Oh for sure, there's definitely a market for the ones you know will fail ... but I'm one of those "take calculated risks instead of just risks". Of those 20 that failed, I wouldn't be surprised if you could have guessed 10 would have failed, and of those 10 making it strong, maybe guess 2-3 would have done well, with everything else up in the air (luck, market, timing, and a billion other factors you couldn't see) ... but even then, I would ask the person managing the fund, "why would you invest in those 10 you knew would fail?". I guess for my, I'm more aligned to the "directed funding" rather than a more "spray-and-pray" approach.
But then again, I don't invest in start-ups so my opinions and any advice should be taken with a huge grain of salt - my forte is software engineering, not finance and investing ;-)
To those downvoting, please explain your reasoning. I can't learn why my opinion is wrong with a simple downvote and no feedback.
The startup idea failed and the founders do not have another idea / the seed investors do not want to give the founders any more money than what's already invested. So then you should let the markets decide what the price of the assets are. The assets of the idea and the assets of human capital.
1) The investor can still say that they had an acquisition exit and make their portfolio seem better than it is.
2) If you don't have strong enough connections where the strategic players will throw you a bone for a long-lasting relationship with your fund then you don't deserve the bone.
3) Investors gave founders education but the founders also gave investors education that they can leverage lessons in future investments.
4) Investors frequently say that they're investing in people but at the end of the day, they investing in people to execute the good idea and they would not hesitate to replace another set of people to execute that good idea... so in essence, they're investing in a good idea. What kind of investing are you doing when you invested in a bad idea and expect to get paid PAR for making the wrong call. A zero downside early stage investing but 1000x upside seems like a fantasy market that, even if it lasted for a year or two, would have never worked out in the long-run.
I agree with the author, but I feel they should not be in this position to begin with.
VCs can ensure their money back using paperwork. 500 Startups' seed specifically says they can block any acquisition that lowballs 500. This is reasonable because they take the risk.
I was hoping for an interesting article about acqui-hire trends and predictions, but instead I got a complaint about VCs not getting paid back.
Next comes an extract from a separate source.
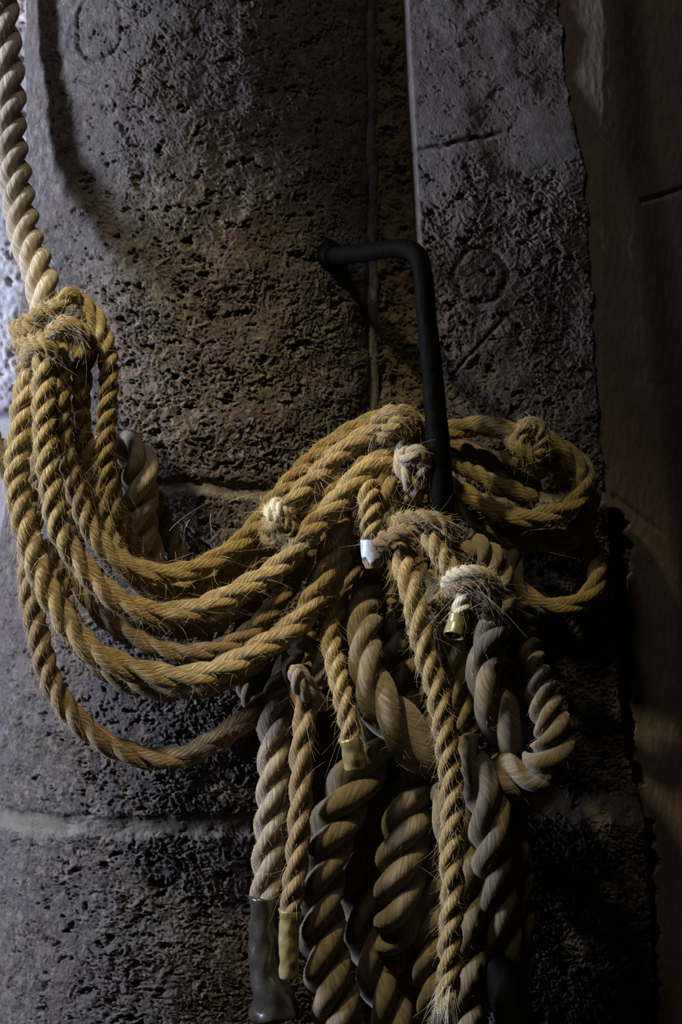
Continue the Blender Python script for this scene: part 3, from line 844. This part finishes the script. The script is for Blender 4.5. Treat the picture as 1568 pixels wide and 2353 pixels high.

A reasonable perspective, but not particularly insightful.
Except, in the case of an acquihire, there is no "acquisition", per se. If 500 startups were to block such a deal, then the founders/employees could simply fold up shop and go to work for the new company.
What the investor is failing to recognize, is that in the case of an acqui-hire, the company has failed - it has zero value, and needs to be shut down gracefully. A good acqui-hire ensure that customers and vendors are paid up to date, and the employees are given a new place to work.
This VC is confused as to the nature of an acquihire, and, furthermore, seems to be ignoring the fact that 99% of the return on their investments come from the two or three companies out of 100 that are very successful. The other 98 to 97 are just a cost of doing business, and worrying about getting back their "investment" on a company that has gone under is just a distraction from the real business of making sure that the two-three companies are very successful.
> worrying about getting back their "investment" on a company that has gone under is just a distraction from the real business of making sure that the two-three companies are very successful.
That, and why are they hoping to extract value from the learning experience of the founders to begin with? People working at many different companies usually learn lots of things and can increase their value just as much as any startup founders.
As an investor, can't you just ignore any hopes that you'll extract any value from an "acqui-hire" when you negotiate the valuation of the company?
It sounds like this is a side effect of the "at-will" employment model, then. Do any venture firms' threat models account for this by promoting contract employment all the way to the top?
Actually I have been at events/panels recently where even top tier VCs were complaining about this--being stiffed in acqui-hires especially when life changing money is on offer if the execs just go along with the acquirer's designs.
These statements need a whole lot more clarification
->"The amount they were willing to pay beyond salaries and stock to those hired? About 10 cents on the dollar invested."
->" we’d receive less than a recruiting service that merely introduced the same level people in exchange for 30 percent of their first-year salary."
Funding a company's success is very different that just presenting candidates. With so many startups receiving large valuations and focus being on user acquisition, the return on on acquihire is probably going to be lower than expected.
If the startup were burning through their investment / bleeding money through losses why would a company think they need to recoup those losses for an investor?
Then there's the 30% fee calculation. This sounds like the author was simply comparing 10% for the aquihire vs. 30% agency fee. What should be compared is the % of total cash comp the team would receive as the fee. This goes back to the difference of funding a company vs. just presenting candidates.
Given the info of seven engineers:
- if each engineer is paid out 150k (fairly high end of market cash rate, not including stocks).
- then a 30% fee would be based on $1,050,000.
- in this scenario, any investor putting in more than $1,050,000 would receive less than the 30% agency fee. Given how much money can be poured into startups it's easy to see investors hitting the $3 million mark and only receive 10% on this deal.